11. Il résulte de ce qui précède que l'EARL Lucas n'est pas fondée à soutenir que c'est à tort que, par le jugement attaqué, le tribunal administratif de Rennes a rejeté sa demande tendant à l'annulation de la décision du 5 octobre 2020 lui ayant refusé l'autorisation d'exploiter des parcelles sur la commune d'Arzano, ensemble la décision implicite de rejet de son recours gracieux. L'Etat n'étant pas la partie perdante dans la présente instance, les conclusions présentées par l'EARL sur le fondement de l'article L. 761-1 du code de justice administrative ne peuvent qu'être rejetées.
DECIDE :
Article 1er : La requête de l'EARL Lucas est rejetée.
Article 2 : Le présent arrêt sera notifié à l'EARL Lucas, au GAEC Brandérien, à l'EARL de Kerangoarec, au GAEC Van't Klooster, à la Sarl de Rosgodec et au ministre de l'agriculture et de la souveraineté alimentaire.
Copie du présent arrêt sera adressée au préfet de la région Bretagne.
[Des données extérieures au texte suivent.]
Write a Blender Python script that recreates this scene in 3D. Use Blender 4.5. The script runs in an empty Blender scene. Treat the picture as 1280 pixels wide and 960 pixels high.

Délibéré après l'audience du 11 avril 2024, à laquelle siégeaient :
- Mme Brisson, présidente,
- M. Vergne, président-assesseur,
- Mme Lellouch, première conseillère,
Rendu public par mise à disposition au greffe le 3 mai 2024.
Le rapporteur,
G.-V. VERGNE
La présidente,
C. BRISSON
Le greffier,
R. MAGEAU
La République mande et ordonne au ministre de l'agriculture et de la souveraineté alimentaire, en ce qui le concerne, et à tous commissaires de justice à ce requis en ce qui concerne les voies de droit commun contre les parties privées, de pourvoir à l'exécution de la présente décision.